Alors j'ai su au moment ou je doutais - j'ai su que Sa Main était certaine au-dessus de moi

A ce moment encore - des dizaines d´hommes plus forts que moi ont échoué -

J´aurais pu retourner au village sain et sauf...

Mais je ne l´ai pas fait... Je ne l´ai pas fait. Je suis descendu de l´autre côté.

Jusque là où la neige disparaît dans les fleurs, et les fleurs se changent en Aloès

Puis je me retrouvai de nouveau dans un désert - une terre foudroyée et un ciel foudroyant.

 

Je me souviens avoir allumé des feux; je me souviens m'être assis autour d'eux

Je me souviens d'être devenu fou - et je le savais

"Ce désert est vraiment plein de rêves", mais mes deux jambes me l'ont fait traverser

 

Quelle gloire en ai-je retiré ? Ai-je nommé une seule rivière, ai-je prétendu à un seul mètre carré ?

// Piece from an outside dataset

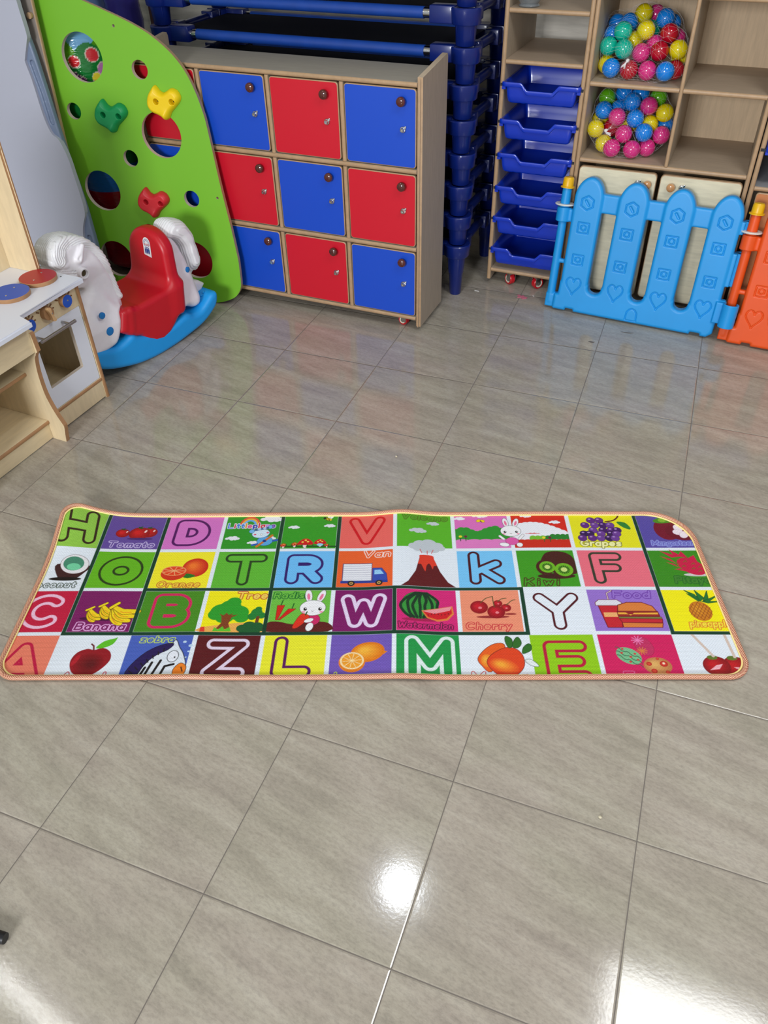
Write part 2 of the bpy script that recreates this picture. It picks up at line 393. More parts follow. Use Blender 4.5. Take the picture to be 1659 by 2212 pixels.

Ai-je emporté un seul trésor ?

Non, je ne l'ai pas fait. Mais, par Celui qui m'a fait, j'ai reçu un salaire dix fois plus grand.

Saül est venu chercher des ânes, et par Dieu il trouva un royaume.

Oui, votre "Pays impossible", d'accord, votre "rebord de la civilisation"

Et "pas de sens à aller plus loin" - jusqu'à ce que je traverse la chaîne de montagnes pour aller voir de l'autre côté.
 
La conclusion, c'est Gaston Rebuffat qui la donne, dans un langage plus explicite que Kipling, mais pas moins poétique :
"Dans un monde où tout est de plus en plus programmé, organisé, pouvoir se perdre sera bientôt un luxe exceptionnel".

À leur façon, les Andes m'ont offert ce luxe, et je l'ai apprécié dans toute sa valeur. Comme disait Ronald, "Aller au lac par le chemin de la Rinconada, c'est la dernière folie de notre ami Valentin", et je lisais dans son sourire qu'il était bien heureux de rencontrer encore ce genre de "fou", et que, s'il le pouvait, il m'aurait accompagné, lui qui a traversé le plus grand glacier du Pérou "pour se promener".

 

Commentaires

  • Team

    1 Team Le 24/10/2017

    C'est par un immense hasard que je tombe sur ce billet. Tout y est parfaitement résumé... Merci de partager ce magnifique poème.